● **TASK DETAILS**:
Leaving out every picture, copy the lines of the data exactly, from the first through the line containing "R = math.radians".

● **DATA SEGMENT**:
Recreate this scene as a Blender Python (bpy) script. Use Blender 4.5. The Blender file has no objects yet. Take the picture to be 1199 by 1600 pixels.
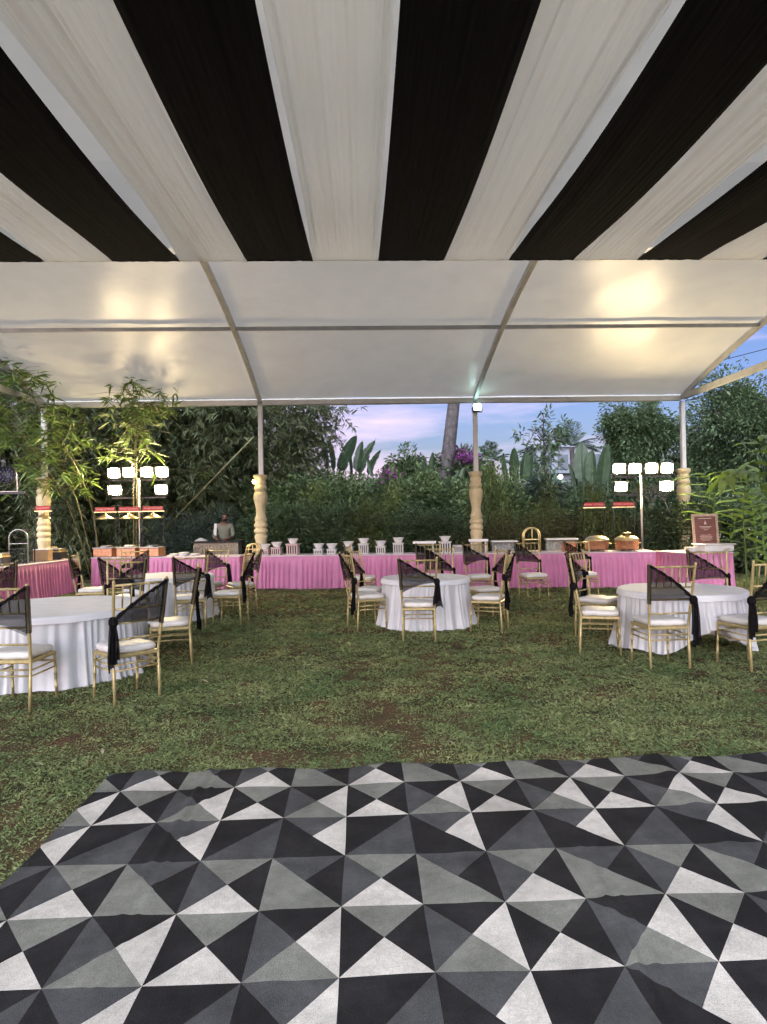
import bpy, math, random
import numpy as np
from mathutils import Vector, Matrix, Euler

random.seed(7); rng = np.random.default_rng(7)
SC = bpy.context.scene
COL = SC.collection
PI = math.pi
R = math.radians

# ------------------------------------------------------------------ camera
H = 1.5; FPX = 1000.0; CX, CY = 599.5, 800.0
yaw, pitch, roll = R(2.0), R(0.69), R(1.0)
fw = Vector((math.sin(yaw)*math.cos(pitch), math.cos(yaw)*math.cos(pitch), math.sin(pitch)))
r0 = Vector((math.cos(yaw), -math.sin(yaw), 0)); u0 = r0.cross(fw)
cR = r0*math.cos(roll) - u0*math.sin(roll); cU = r0*math.sin(roll) + u0*math.cos(roll)
cam = bpy.data.cameras.new('camera'); cam.sensor_fit = 'VERTICAL'; cam.sensor_height = 36; cam.sensor_width = 27
cam.lens = 36*FPX/1600; cam.clip_start = .05; cam.clip_end = 2000
camo = bpy.data.objects.new('camera', cam); COL.objects.link(camo)
camo.matrix_world = Matrix(((cR.x, cU.x, -fw.x, 0), (cR.y, cU.y, -fw.y, 0), (cR.z, cU.z, -fw.z, H), (0, 0, 0, 1)))
SC.camera = camo

def at(px, py, Y):                 # the point at world depth Y seen at a pixel of the photograph
    d = fw + cR*((px-CX)/FPX) - cU*((py-CY)/FPX)
    return Vector((0, 0, H)) + d*(Y/d.y)

# ------------------------------------------------------------------ world, sun, exposure
SUN_EL, SUN_AZ = R(4.0), R(200.0)      # after-glow low behind the camera
W = bpy.data.worlds.new('World'); SC.world = W; W.use_nodes = True
nt = W.node_tree; nt.nodes.clear()
def N(t, typ, **k):
    n = t.nodes.new(typ)
    for a, b in k.items(): setattr(n, a, b)
    return n
sky = N(nt, 'ShaderNodeTexSky', sky_type='NISHITA', sun_disc=False, sun_elevation=SUN_EL, sun_rotation=SUN_AZ, altitude=50, air_density=1.0, dust_density=1.6, ozone_density=3.0)
tc = N(nt, 'ShaderNodeTexCoord'); mp = N(nt, 'ShaderNodeMapping'); mp.inputs['Scale'].default_value = (1.6, 1.6, 9.0); mp.inputs['Location'].default_value = (4.85, 2.05, 1.15)
nz = N(nt, 'ShaderNodeTexNoise'); nz.inputs['Scale'].default_value = 1.5; nz.inputs['Detail'].default_value = 6; nz.inputs['Roughness'].default_value = .55
cr = N(nt, 'ShaderNodeValToRGB'); cr.color_ramp.elements[0].position = .47; cr.color_ramp.elements[1].position = .70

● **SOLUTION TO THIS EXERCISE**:
Recreate this scene as a Blender Python (bpy) script. Use Blender 4.5. The Blender file has no objects yet. Take the picture to be 1199 by 1600 pixels.
import bpy, math, random
import numpy as np
from mathutils import Vector, Matrix, Euler

random.seed(7); rng = np.random.default_rng(7)
SC = bpy.context.scene
COL = SC.collection
PI = math.pi
R = math.radians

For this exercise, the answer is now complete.